Art Blakey once recalled that Gillespie composed "A Night in Tunisia" on the cover of a garbage can somewhere in Texas, suggesting how jazz standards sometimes are created on a moment's notice and in desperate circumstances. Trumpeter Will Wright made no bones about outdoing Gillespie, sailing all over the registers of the instrument with free-flying riffs and phrases. Oree took a creative and attention-getting bass solo, with long breathtaking pauses between the notes (another bebop innovation), an idea that seemed to come from Thelonious Monk, who was one of the bebop innovators at Minton's Club in Harlem, for which he has never received full recognition. Oree, who often displays an entertainer's rapport with the audience, got the crowd singing the call and response "Salt Peanuts" that became a signature tune for Gillespie at Jazz at the Philharmonic and around the world. This song initiated the quintessential bebop hesitation on the backbeat which in its own way was a rhythmic critique of the sentimentality of swing and which gave musicians food for thought for years thereafter.

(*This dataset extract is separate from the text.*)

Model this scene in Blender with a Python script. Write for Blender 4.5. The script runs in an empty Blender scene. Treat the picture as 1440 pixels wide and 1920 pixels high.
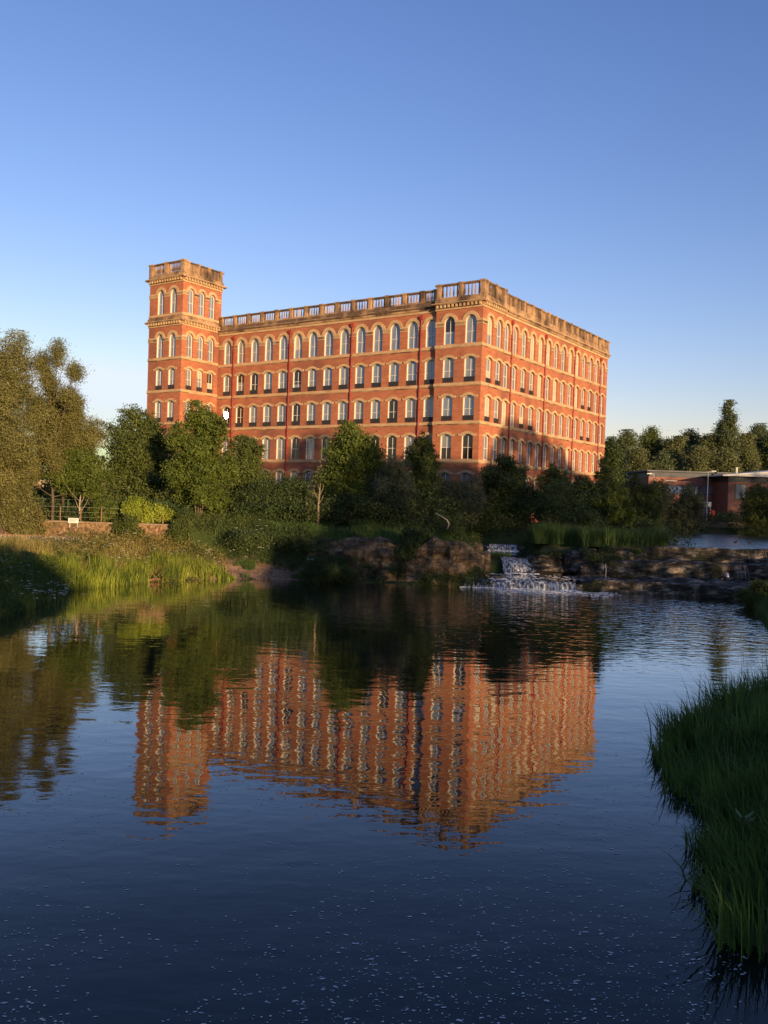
import bpy, math, random
import numpy as np
from mathutils import Vector, Matrix
random.seed(7); RNG = np.random.default_rng(11)
R_ = math.radians
scene = bpy.context.scene
col = scene.collection
SUN_AZ, SUN_EL = math.radians(152), math.radians(5.12)
H = 7.0                                    # eye level above the lower pool (a bridge deck)

# ------------------------------------------------------------------ camera model (surveyed from the photo)
F_, PITCH, ROLL = 1617.65, -0.015284, 0.032587
def ray(px, py):
    X, Y = px-720, py-960
    c, s = math.cos(-ROLL), math.sin(-ROLL)
    X, Y = X*c-Y*s, X*s+Y*c
    cp, sp = math.cos(PITCH), math.sin(PITCH)
    u = -Y/F_
    return Vector((X/F_, cp-u*sp, sp+u*cp))
def G(px, py, z=0.0):                      # ground point at height z
    v = ray(px, py); t = (z-H)/v.z
    return Vector((v.x*t, v.y*t, z))
def D(px, py, d):                          # point at distance d along the view axis
    v = ray(px, py); t = d/v.y
    return Vector((v.x*t, d, H+v.z*t))

# ------------------------------------------------------------------ object helpers
def tag(o, label=None, cat=None, group=None, kind=None):
    if label: o['label'] = label
    if cat: o['category'] = cat
    if group: o['group'] = group
    if kind: o['kind'] = kind
    return o
def empty(name, loc, label=None, cat=None, group=None):
    o = bpy.data.objects.new(name, None); col.objects.link(o)
    o.location = loc; o.empty_display_size = 0.3
    return tag(o, label, cat, group)
def link(name, me, parent=None, loc=None):
    o = bpy.data.objects.new(name, me); col.objects.link(o)
    if parent is not None: o.parent = parent
    if loc is not None: o.location = loc
    return o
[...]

"Donna Lee," one of several tunes claimed by Miles Davis to be his authorship, but it is usually attributed to Bird, and it is a prototype of the bebop contrafact, with the chord progression of "Back Home in Indiana." It is a fast-moving tune that has stimulated numerous improvisations, notably by Parker himself as well as Clifford Brown, who outdid himself on this tune and "Cherokee." Oree called for solos from all members of the group on this one, and all delivered with panache.

"Con Alma" is one of the most beautiful of all ballads, a Gillespie composition of restrained passion, sheer poetry in music. My favorite version is by Oscar Peterson, who kept it simple and sustained, the way it should be played. The group messed around with this tune a bit too much for my taste, frequently losing contact with the melody. But Wirght came through with a flugelhorn solo that dd caputure the essence of the melodic line, and Price stepped in with his well-shaped lines.

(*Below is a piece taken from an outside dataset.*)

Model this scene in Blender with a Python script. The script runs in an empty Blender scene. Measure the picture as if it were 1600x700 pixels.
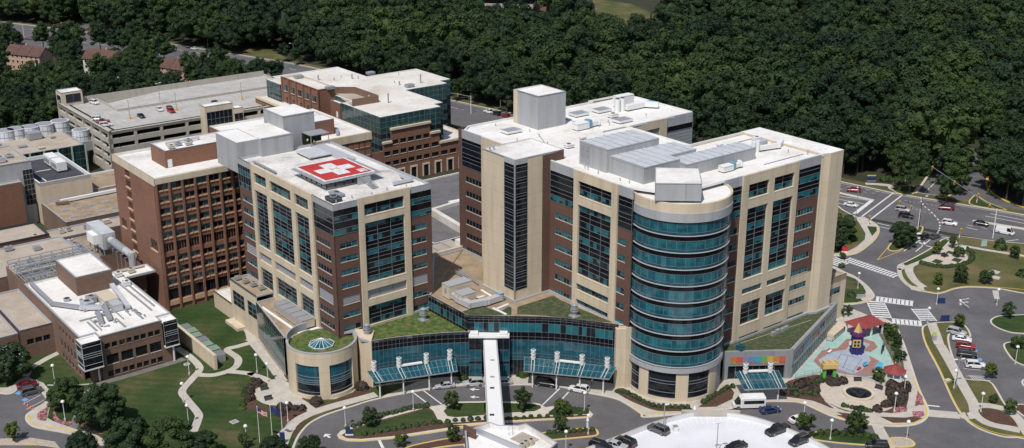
import bpy, bmesh, math, random
from mathutils import Vector, Matrix
R = math.radians
random.seed(7)
SC = bpy.context.scene
COL = SC.collection
# ------------------------------------------------------------------ camera
CAM_H = 125.0; PITCH = R(19.6); FOC = 1850.0
cam = bpy.data.cameras.new("camera"); camo = bpy.data.objects.new("camera", cam); COL.objects.link(camo)
cam.sensor_width = 36; cam.lens = 36 * FOC / 1600; cam.clip_start = 1; cam.clip_end = 6000
camo.location = (0, 0, CAM_H); camo.rotation_euler = (R(90) - PITCH, 0, 0)
SC.camera = camo
# ------------------------------------------------------------------ world and sun
SUN_AZ = R(249); SUN_EL = R(57)
w = bpy.data.worlds.new("World"); SC.world = w; w.use_nodes = True
nt = w.node_tree
bg = nt.nodes["Background"]; sky = nt.nodes.new("ShaderNodeTexSky")
sky.sky_type = 'NISHITA'; sky.sun_disc = False; sky.sun_elevation = SUN_EL; sky.sun_rotation = R(90) - SUN_AZ
sky.altitude = 100; sky.air_density = 1.0; sky.dust_density = 1.5
nt.links.new(sky.outputs[0], bg.inputs[0]); bg.inputs[1].default_value = 0.105
sl = bpy.data.lights.new("sun", 'SUN'); sl.energy = 4.2; sl.angle = R(0.55); sl.color = (1, .955, .9)
so = bpy.data.objects.new("sun", sl); COL.objects.link(so)
sd = Vector((math.cos(SUN_AZ)*math.cos(SUN_EL), math.sin(SUN_AZ)*math.cos(SUN_EL), math.sin(SUN_EL)))
so.rotation_euler = sd.to_track_quat('Z', 'Y').to_euler(); so.location = (0, 0, 300)
SC.view_settings.view_transform = 'Standard'; SC.view_settings.look = 'None'
SC.view_settings.exposure = -0.05; SC.view_settings.gamma = 1
SC.render.engine = 'CYCLES'
SC.cycles.max_bounces = 6; SC.cycles.diffuse_bounces = 2; SC.cycles.glossy_bounces = 3; SC.cycles.transmission_bounces = 4; SC.cycles.transparent_max_bounces = 6

# ------------------------------------------------------------------ survey: turn sightings into real positions
cP, sP = math.cos(PITCH), math.sin(PITCH)
YA = R(37.9); cY, sY = math.cos(YA), math.sin(YA)      # the campus grid: u runs back-right, v runs back-left
def ground(x, y, z=0.0):
    a = (x-800)/FOC; b = (y-350)/FOC
    r = (a, cP - b*sP, -sP - b*cP); t = (z-CAM_H)/r[2]
    return Vector((r[0]*t, r[1]*t, z))
def W(u, v, z=0.0): return Vector((u*cY - v*sY, u*sY + v*cY, z))
def UV(p): return (p[0]*cY + p[1]*sY, -p[0]*sY + p[1]*cY)
def U(x, y, z=0.0): return UV(ground(x, y, z))
def crop(x0, y0, k):
    return lambda *p, z=0.0: [ground(x0 + a/k, y0 + b/k, z) for a, b in p]
A_ = crop(0, 480, 3.1825); B_ = crop(360, 480, 3.1825); C_ = crop(700, 480, 3.1825); D_ = crop(1100, 480, 3.1825)
E_ = crop(1300, 360, 2.06); F_ = crop(1280, 200, 3.8875); G_ = crop(1420, 200, 4.378); H_ = crop(1270, 240, 4.376)
I_ = crop(1400, 360, 5.469); J_ = crop(1420, 540, 4.378); K_ = crop(540, 590, 6.154); L_ = crop(0, 560, 5.0); M_ = crop(1290, 380, 5.833)
P_ = crop(1230, 470, 3.685)
def full(*p, z=0.0): return [ground(x, y, z) for x, y in p]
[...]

The concert concluded with "Yardbird Suite" a Parker classic that was never a suite at all, but perhaps part of a series of sections he had in mind when he wrote the tune. Price played a stunning solo in a rare modal form, and "Ju Ju" Jones took a sharply delineated drum solo that referenced the playing of one of the first and greatest bebop drummers, Kenny Clarke.

Set List: All the Things You Are; Groovin High; Whatever Lola Wants; Slow Blues (Parker's Mood); Night in Tunisia; Salt Peanuts; Donna Lee; Con Alma; Yardbird Suite.

Personnel: Warren Oree, bass, leader; Will Wright: trumpet; Larry Price: saxophone; Jim Holton: piano; Greg "Ju Ju" Jones: drums.